Lebanese pop star Mika added his voice to the chorus of outrage, writing an emotional letter to the people of Beirut.

The country's top officials have promised a swift and thorough investigation, but they have stopped short of agreeing to an independent probe led by foreign experts as demanded by the protesters.

The four ministers who resigned, did so after deciding they could no longer stand with a government that has shown little willingness to take the blame or to put state resources at the service of the victims.

"We need an international investigation and trial to tell us who killed our friends and all the other victims, because they might try to conceal the truth," said Michelle, a demonstrator in her early twenties during a second evening of protests on Sunday.

Catalyst for change

The 4 August blast, which drew comparisons with the Hiroshima H-bomb, was so enormous that it altered the shape of not only of Beirut's skyline but even of its Mediterranean coastline.

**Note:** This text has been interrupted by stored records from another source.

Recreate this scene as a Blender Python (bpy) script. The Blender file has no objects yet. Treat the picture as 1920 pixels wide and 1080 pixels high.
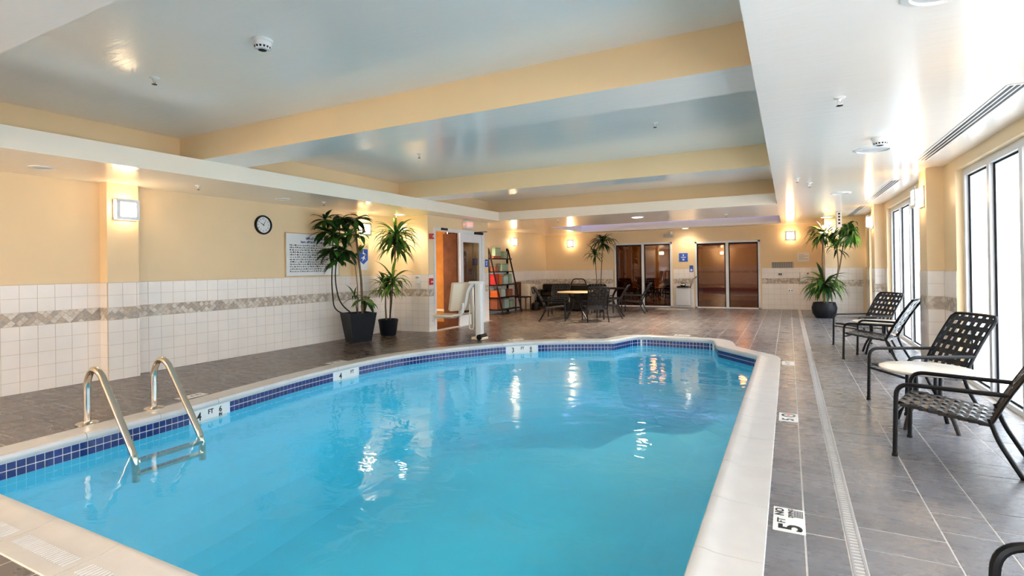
import bpy, bmesh, math, random
from mathutils import Vector, Matrix, Euler
from mathutils.geometry import tessellate_polygon
random.seed(7)
R = math.radians
SC = bpy.context.scene
COL = SC.collection

# ------------------------------------------------------------------ camera
CAM_F, CAM_CY = 997.684, 498.217
cam = bpy.data.cameras.new('camera')
cam.sensor_fit = 'HORIZONTAL'; cam.sensor_width = 36.0
cam.lens = CAM_F / 1920 * 36.0
cam.shift_y = -(540 - CAM_CY) / 1920
cam.clip_start = 0.05; cam.clip_end = 200
camo = bpy.data.objects.new('camera', cam); COL.objects.link(camo)
_r = Vector((0.88728424, 0.46098351, -0.01486226)); _u = Vector((0.01495158, 0.00345827, 0.99988224)); _f = Vector((-0.46098062, 0.88740197, 0.00382396))
camo.matrix_world = Matrix(((_r.x, _u.x, -_f.x, 0), (_r.y, _u.y, -_f.y, 0), (_r.z, _u.z, -_f.z, 1.4), (0, 0, 0, 1)))
SC.camera = camo

# ------------------------------------------------------------------ view, world
vs = SC.view_settings
vs.view_transform = 'Standard'; vs.look = 'None'; vs.exposure = 1.78; vs.gamma = 1.0; vs.use_curve_mapping = False
SKY = (0.975, 0.983, 1.0); SKY_STRENGTH = 3.45
w = bpy.data.worlds.new('world'); SC.world = w; w.use_nodes = True
w.node_tree.nodes['Background'].inputs[0].default_value = (*SKY, 1)
w.node_tree.nodes['Background'].inputs[1].default_value = SKY_STRENGTH
SC.cycles.max_bounces = 12; SC.cycles.diffuse_bounces = 5; SC.cycles.glossy_bounces = 5
SC.cycles.transparent_max_bounces = 16; SC.cycles.transmission_bounces = 6
SC.cycles.caustics_reflective = False; SC.cycles.caustics_refractive = False
SC.cycles.sample_clamp_indirect = 6.0
SC.cycles.use_denoising = True
LAMP_WARM = (1.0, 0.72, 0.42)
SCONCE_EMIT = 11.0
DOWN_W = 24.0

# ------------------------------------------------------------------ room numbers
XL, XD, XR = -8.07, -7.1, 1.76          # left wall, entrance wall, window wall
YB, YN = 18.3, -5.0                     # far wall, wall behind the photographer
ZS, ZB, ZC = 2.6, 2.82, 3.14            # soffit, beam underside, coffer ceiling
WINDOWS = [(-4.3, -1.0), (0.3, 3.45), (4.5, 7.98), (9.25, 12.95), (14.05, 15.55)]
XG = 1.88                               # glass plane
WTOP = 2.47

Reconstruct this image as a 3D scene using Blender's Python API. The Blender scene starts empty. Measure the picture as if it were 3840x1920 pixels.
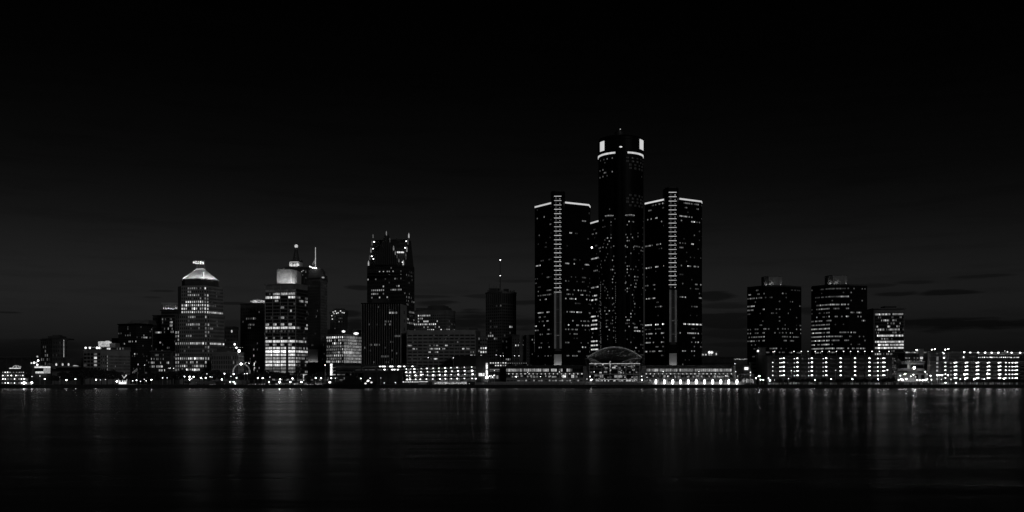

But it remains to be seen whether the disaster will alter Lebanon's political landscape.

Lebanon's rulers, many of them former warlords and militia holdovers from the days of the 1975-90 civil war, are widely seen as being more interested in self-preservation than in political reform.

Despite appeals from French leader Emmanuel Macron for "profound changes" and transparency, the ruling elite has shown more interest in his offer to raise aid money.

While Prime Minister Hassan Diab has vowed to hold snap parliamentary elections, many Lebanese are skeptical that this will lead to a tectonic shift. The country's sectarian based political system and electoral law bar independent candidates from running while ensuring the survival of the established political class.